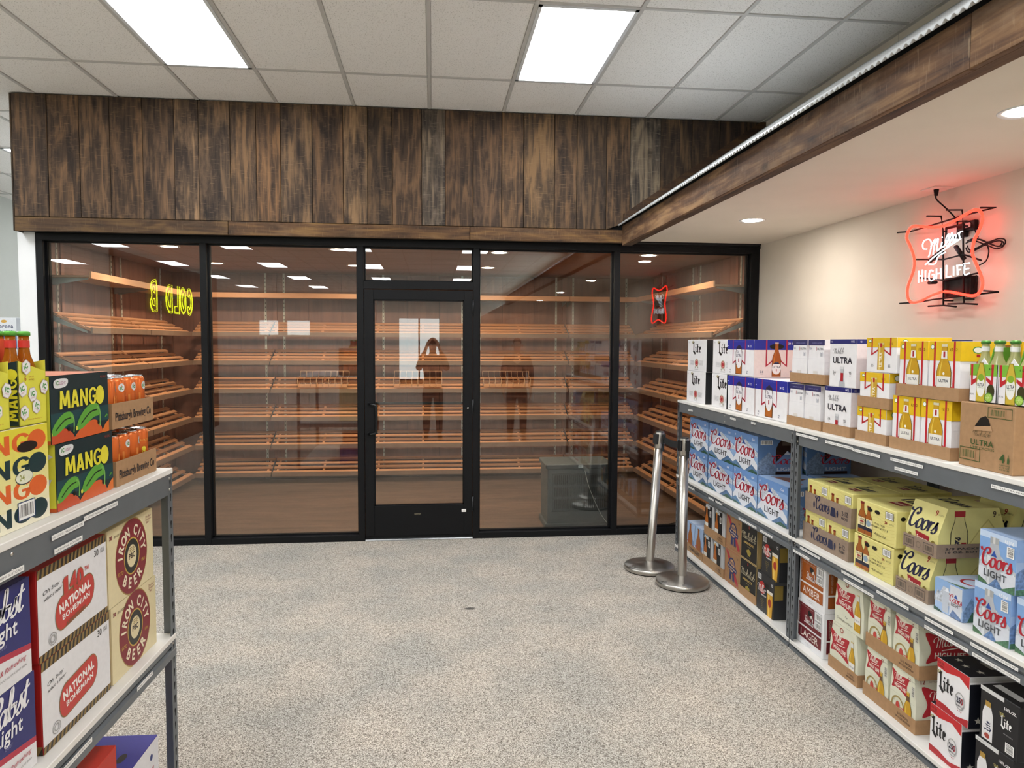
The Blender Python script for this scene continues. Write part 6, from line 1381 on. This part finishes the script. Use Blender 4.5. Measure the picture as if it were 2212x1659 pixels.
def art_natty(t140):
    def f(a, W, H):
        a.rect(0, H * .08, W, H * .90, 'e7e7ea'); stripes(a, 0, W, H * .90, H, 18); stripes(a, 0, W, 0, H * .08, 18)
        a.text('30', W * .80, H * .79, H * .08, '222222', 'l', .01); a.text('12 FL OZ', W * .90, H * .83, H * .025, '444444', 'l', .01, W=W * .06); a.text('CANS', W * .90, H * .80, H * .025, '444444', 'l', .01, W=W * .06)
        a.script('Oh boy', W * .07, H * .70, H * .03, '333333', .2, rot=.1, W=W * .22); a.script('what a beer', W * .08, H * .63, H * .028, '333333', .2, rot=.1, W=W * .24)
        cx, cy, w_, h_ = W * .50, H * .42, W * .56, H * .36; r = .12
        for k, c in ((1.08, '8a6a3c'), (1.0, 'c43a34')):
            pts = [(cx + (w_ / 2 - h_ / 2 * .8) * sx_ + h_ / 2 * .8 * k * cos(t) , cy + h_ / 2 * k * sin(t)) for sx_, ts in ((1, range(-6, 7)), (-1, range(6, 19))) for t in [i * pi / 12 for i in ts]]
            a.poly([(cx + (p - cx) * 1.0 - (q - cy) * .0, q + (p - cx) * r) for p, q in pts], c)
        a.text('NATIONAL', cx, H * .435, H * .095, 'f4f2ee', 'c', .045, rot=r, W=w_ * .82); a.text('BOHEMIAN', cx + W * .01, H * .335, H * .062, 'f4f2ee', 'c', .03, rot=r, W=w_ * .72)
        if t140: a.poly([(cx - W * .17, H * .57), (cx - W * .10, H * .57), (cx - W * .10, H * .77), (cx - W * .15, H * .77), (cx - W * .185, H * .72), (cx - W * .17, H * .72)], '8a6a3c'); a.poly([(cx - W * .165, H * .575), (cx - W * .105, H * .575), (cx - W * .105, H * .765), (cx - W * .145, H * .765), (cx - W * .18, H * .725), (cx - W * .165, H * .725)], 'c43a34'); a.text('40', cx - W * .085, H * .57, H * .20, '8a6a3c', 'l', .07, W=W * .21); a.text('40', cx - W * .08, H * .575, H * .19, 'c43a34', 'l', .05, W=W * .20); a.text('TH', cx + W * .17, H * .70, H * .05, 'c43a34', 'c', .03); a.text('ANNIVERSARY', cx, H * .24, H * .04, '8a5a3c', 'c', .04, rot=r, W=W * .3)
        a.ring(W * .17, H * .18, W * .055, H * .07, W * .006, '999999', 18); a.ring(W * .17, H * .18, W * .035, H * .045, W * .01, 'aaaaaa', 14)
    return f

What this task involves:
Write out the full set of lines verbatim, without the pictures.

Full response:
The Blender Python script for this scene continues. Write part 6, from line 1381 on. This part finishes the script. Use Blender 4.5. Measure the picture as if it were 2212x1659 pixels.
def art_natty(t140):
    def f(a, W, H):
        a.rect(0, H * .08, W, H * .90, 'e7e7ea'); stripes(a, 0, W, H * .90, H, 18); stripes(a, 0, W, 0, H * .08, 18)
        a.text('30', W * .80, H * .79, H * .08, '222222', 'l', .01); a.text('12 FL OZ', W * .90, H * .83, H * .025, '444444', 'l', .01, W=W * .06); a.text('CANS', W * .90, H * .80, H * .025, '444444', 'l', .01, W=W * .06)
        a.script('Oh boy', W * .07, H * .70, H * .03, '333333', .2, rot=.1, W=W * .22); a.script('what a beer', W * .08, H * .63, H * .028, '333333', .2, rot=.1, W=W * .24)
        cx, cy, w_, h_ = W * .50, H * .42, W * .56, H * .36; r = .12
        for k, c in ((1.08, '8a6a3c'), (1.0, 'c43a34')):
            pts = [(cx + (w_ / 2 - h_ / 2 * .8) * sx_ + h_ / 2 * .8 * k * cos(t) , cy + h_ / 2 * k * sin(t)) for sx_, ts in ((1, range(-6, 7)), (-1, range(6, 19))) for t in [i * pi / 12 for i in ts]]
            a.poly([(cx + (p - cx) * 1.0 - (q - cy) * .0, q + (p - cx) * r) for p, q in pts], c)
        a.text('NATIONAL', cx, H * .435, H * .095, 'f4f2ee', 'c', .045, rot=r, W=w_ * .82); a.text('BOHEMIAN', cx + W * .01, H * .335, H * .062, 'f4f2ee', 'c', .03, rot=r, W=w_ * .72)
        if t140: a.poly([(cx - W * .17, H * .57), (cx - W * .10, H * .57), (cx - W * .10, H * .77), (cx - W * .15, H * .77), (cx - W * .185, H * .72), (cx - W * .17, H * .72)], '8a6a3c'); a.poly([(cx - W * .165, H * .575), (cx - W * .105, H * .575), (cx - W * .105, H * .765), (cx - W * .145, H * .765), (cx - W * .18, H * .725), (cx - W * .165, H * .725)], 'c43a34'); a.text('40', cx - W * .085, H * .57, H * .20, '8a6a3c', 'l', .07, W=W * .21); a.text('40', cx - W * .08, H * .575, H * .19, 'c43a34', 'l', .05, W=W * .20); a.text('TH', cx + W * .17, H * .70, H * .05, 'c43a34', 'c', .03); a.text('ANNIVERSARY', cx, H * .24, H * .04, '8a5a3c', 'c', .04, rot=r, W=W * .3)
        a.ring(W * .17, H * .18, W * .055, H * .07, W * .006, '999999', 18); a.ring(W * .17, H * .18, W * .035, H * .045, W * .01, 'aaaaaa', 14)
    return f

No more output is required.